By that time, Denise and Oona were here! Hooray! However, my house is no longer toddler-proof, and after 30 minutes of her opening the freezer and saying, "Ice? Ice?" I decided that the adorable 20 month old's talents could be better focused outside. Things to pick! Tomatoes, which will lead to another round of Things In Jars tonight.


Helpful toddlers are the very best kind.


One run through the pepper patch and the tomatoes were disappearing under Pizza my Heart in front, and Padron in back.


I complained about the hot bird-type pepper and Denise sagely said, "Tear it out, if you don't like it." Well. Hadn't thought too much of that one, so out it went. It was a big plant, shading the peppers around it and falling on one other plant. That poor wire cage was no match for it.
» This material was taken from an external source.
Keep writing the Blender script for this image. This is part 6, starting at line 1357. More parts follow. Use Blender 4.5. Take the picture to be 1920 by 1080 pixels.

Between all three of us, though, we picked the plant clean. I'm going to try to give some away to the homeschoolers today, and drop the rest off at the food bank. Surely someone likes really hot peppers?


As a reward for all her hard work, Oona got a basket of just-picked strawberries.


Probably the best way to hook future labor inculcate a love of gardening, right?







Probably the best end to a productive afternoon I could have thought of.